• [AIM OF THE EXERCISE]: Quote, with no changes, the lines that run from the top of the material to the line with "tag(o, 'tiny white", both included.

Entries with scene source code
-- BEGIN --

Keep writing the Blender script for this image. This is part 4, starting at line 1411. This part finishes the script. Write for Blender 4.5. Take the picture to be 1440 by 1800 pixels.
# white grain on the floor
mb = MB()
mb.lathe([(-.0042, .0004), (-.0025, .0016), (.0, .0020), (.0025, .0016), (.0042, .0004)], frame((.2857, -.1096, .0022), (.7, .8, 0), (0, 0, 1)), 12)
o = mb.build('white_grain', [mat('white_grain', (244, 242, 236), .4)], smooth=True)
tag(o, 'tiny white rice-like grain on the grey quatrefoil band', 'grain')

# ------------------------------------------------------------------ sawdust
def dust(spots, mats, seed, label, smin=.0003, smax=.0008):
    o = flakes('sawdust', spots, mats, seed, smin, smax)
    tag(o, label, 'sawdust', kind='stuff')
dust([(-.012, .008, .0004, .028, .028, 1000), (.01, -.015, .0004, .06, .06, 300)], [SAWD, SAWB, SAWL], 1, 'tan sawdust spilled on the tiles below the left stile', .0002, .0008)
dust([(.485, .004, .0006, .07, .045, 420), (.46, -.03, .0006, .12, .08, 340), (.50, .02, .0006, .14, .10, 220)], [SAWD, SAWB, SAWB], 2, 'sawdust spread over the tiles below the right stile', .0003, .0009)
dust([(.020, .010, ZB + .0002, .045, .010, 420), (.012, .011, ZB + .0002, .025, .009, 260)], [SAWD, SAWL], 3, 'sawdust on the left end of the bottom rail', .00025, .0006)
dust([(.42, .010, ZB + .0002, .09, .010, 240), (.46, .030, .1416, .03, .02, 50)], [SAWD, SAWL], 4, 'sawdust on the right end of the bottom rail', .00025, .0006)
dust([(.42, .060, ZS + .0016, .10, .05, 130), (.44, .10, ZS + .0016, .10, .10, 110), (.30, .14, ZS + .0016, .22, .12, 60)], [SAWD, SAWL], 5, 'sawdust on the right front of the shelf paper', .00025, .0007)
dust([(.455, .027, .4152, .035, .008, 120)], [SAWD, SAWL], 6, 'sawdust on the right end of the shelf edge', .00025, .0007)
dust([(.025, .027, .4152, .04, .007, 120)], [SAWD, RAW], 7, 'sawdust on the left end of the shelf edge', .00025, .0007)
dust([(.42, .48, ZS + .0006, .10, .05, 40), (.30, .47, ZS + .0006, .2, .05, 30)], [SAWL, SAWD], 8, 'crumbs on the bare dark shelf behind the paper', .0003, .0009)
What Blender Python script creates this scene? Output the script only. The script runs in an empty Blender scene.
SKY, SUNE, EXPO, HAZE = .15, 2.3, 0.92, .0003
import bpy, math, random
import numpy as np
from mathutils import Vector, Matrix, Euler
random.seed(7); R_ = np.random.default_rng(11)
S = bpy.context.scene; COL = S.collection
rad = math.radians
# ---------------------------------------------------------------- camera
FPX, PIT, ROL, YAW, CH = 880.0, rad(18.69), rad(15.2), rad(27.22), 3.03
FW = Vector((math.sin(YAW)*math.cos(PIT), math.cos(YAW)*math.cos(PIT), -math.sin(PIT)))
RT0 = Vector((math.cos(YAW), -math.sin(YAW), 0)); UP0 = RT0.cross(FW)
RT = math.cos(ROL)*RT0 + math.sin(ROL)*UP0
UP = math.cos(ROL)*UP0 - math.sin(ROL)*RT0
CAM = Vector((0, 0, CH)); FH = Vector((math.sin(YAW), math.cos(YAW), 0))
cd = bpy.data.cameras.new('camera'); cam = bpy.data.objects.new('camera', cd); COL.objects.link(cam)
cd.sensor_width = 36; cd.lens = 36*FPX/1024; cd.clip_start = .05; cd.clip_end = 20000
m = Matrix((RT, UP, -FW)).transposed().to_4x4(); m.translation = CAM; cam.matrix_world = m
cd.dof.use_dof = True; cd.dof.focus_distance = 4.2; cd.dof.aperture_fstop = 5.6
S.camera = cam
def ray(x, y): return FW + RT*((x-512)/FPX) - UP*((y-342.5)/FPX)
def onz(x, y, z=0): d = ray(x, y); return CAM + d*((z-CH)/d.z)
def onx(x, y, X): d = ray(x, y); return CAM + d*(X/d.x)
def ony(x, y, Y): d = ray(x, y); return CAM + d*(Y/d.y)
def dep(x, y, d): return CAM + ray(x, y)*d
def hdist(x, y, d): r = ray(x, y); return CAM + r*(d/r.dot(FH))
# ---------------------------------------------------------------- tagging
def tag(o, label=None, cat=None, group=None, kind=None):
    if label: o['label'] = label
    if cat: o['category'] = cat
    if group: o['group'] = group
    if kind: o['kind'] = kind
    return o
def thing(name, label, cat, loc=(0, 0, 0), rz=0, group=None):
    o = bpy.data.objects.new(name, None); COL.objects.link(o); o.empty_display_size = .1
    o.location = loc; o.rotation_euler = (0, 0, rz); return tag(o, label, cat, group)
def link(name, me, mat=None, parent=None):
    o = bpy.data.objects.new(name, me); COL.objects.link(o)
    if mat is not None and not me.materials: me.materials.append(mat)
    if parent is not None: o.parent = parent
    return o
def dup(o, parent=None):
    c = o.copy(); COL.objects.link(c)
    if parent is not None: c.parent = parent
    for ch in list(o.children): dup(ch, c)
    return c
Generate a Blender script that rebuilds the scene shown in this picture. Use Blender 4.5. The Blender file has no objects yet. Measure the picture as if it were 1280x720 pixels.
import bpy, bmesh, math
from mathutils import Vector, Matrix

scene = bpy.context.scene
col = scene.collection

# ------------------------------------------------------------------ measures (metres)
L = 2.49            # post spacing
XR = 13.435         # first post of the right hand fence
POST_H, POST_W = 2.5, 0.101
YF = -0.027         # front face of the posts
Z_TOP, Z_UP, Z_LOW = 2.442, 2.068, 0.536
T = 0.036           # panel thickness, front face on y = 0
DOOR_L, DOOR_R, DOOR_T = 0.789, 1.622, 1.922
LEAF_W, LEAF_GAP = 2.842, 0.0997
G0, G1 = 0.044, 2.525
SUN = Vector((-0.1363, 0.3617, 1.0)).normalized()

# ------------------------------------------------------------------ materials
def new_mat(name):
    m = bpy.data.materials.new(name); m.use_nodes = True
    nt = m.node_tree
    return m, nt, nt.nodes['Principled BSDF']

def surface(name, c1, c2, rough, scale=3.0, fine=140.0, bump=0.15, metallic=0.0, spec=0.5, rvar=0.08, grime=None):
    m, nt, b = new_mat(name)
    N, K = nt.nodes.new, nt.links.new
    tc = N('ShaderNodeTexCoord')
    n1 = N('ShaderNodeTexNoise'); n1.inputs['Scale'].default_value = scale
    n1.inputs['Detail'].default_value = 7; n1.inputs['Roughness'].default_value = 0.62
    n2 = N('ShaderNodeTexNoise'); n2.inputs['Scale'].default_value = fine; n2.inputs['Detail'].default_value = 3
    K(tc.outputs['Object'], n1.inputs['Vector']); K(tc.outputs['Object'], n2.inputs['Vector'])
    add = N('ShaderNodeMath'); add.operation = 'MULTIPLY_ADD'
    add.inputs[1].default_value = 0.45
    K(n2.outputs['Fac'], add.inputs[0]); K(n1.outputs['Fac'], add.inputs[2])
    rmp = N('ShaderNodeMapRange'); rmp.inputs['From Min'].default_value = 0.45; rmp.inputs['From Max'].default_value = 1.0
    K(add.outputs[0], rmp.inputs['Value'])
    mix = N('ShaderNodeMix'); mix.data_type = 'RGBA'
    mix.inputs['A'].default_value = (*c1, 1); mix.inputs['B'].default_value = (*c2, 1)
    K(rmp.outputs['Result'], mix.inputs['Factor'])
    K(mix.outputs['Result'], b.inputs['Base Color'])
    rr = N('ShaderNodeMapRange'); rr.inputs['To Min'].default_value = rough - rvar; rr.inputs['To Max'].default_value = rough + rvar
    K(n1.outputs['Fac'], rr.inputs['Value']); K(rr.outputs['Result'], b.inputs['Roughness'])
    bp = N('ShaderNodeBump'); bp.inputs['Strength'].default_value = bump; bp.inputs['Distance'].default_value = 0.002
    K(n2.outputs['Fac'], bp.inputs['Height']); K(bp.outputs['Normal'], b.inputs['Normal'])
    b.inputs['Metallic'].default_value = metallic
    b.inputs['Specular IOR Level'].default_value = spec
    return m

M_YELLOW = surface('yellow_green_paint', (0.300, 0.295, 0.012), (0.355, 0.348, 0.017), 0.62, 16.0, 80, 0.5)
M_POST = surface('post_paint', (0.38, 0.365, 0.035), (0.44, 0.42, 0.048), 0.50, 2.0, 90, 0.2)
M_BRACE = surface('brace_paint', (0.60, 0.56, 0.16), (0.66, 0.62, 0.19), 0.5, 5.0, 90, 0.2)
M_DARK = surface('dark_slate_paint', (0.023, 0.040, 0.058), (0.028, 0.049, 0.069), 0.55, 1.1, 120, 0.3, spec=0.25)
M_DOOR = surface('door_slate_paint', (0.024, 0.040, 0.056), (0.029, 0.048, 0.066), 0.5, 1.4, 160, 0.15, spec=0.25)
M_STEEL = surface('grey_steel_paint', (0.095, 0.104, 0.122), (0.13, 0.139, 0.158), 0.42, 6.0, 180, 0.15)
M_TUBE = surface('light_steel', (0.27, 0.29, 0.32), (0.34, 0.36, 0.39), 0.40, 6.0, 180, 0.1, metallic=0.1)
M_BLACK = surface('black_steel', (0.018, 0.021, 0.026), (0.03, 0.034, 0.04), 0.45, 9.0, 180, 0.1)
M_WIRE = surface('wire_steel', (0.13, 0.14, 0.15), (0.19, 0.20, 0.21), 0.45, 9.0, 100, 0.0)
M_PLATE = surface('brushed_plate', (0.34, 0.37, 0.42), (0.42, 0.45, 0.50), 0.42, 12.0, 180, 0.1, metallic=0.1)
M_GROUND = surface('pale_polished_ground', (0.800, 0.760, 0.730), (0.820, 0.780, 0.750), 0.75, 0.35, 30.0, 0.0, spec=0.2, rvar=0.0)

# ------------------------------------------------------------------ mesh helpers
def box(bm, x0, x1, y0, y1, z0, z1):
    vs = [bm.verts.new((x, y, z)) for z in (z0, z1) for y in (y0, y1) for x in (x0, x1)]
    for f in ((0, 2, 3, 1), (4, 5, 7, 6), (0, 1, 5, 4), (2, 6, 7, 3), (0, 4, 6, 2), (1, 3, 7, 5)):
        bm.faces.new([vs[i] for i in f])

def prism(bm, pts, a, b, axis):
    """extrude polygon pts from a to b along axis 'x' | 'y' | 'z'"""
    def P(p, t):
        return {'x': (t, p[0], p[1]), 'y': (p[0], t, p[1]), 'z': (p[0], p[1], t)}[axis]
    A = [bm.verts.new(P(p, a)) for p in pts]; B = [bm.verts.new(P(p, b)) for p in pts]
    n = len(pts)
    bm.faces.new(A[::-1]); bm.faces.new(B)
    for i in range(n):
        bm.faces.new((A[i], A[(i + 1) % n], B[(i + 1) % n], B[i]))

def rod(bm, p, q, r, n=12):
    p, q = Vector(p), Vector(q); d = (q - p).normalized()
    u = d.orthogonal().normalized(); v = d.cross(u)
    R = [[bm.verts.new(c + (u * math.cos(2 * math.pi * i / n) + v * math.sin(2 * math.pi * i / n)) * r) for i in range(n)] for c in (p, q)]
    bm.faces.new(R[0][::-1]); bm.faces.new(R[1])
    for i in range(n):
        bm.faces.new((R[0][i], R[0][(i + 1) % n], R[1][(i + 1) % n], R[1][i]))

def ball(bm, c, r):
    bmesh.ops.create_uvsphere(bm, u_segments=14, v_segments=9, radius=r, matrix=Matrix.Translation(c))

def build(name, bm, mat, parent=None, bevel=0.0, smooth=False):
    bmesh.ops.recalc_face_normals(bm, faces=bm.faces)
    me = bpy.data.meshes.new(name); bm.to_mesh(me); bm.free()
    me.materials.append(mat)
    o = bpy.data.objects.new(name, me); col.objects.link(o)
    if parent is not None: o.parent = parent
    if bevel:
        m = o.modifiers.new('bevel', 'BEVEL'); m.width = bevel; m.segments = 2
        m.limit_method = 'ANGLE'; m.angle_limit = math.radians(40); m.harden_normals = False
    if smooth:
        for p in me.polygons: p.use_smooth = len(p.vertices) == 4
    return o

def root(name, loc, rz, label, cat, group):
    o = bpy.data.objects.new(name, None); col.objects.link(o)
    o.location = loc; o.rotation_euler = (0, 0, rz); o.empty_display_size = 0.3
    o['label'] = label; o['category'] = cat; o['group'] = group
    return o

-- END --

• [EXERCISE SOLUTION]:
Keep writing the Blender script for this image. This is part 4, starting at line 1411. This part finishes the script. Write for Blender 4.5. Take the picture to be 1440 by 1800 pixels.
# white grain on the floor
mb = MB()
mb.lathe([(-.0042, .0004), (-.0025, .0016), (.0, .0020), (.0025, .0016), (.0042, .0004)], frame((.2857, -.1096, .0022), (.7, .8, 0), (0, 0, 1)), 12)
o = mb.build('white_grain', [mat('white_grain', (244, 242, 236), .4)], smooth=True)
tag(o, 'tiny white rice-like grain on the grey quatrefoil band', 'grain')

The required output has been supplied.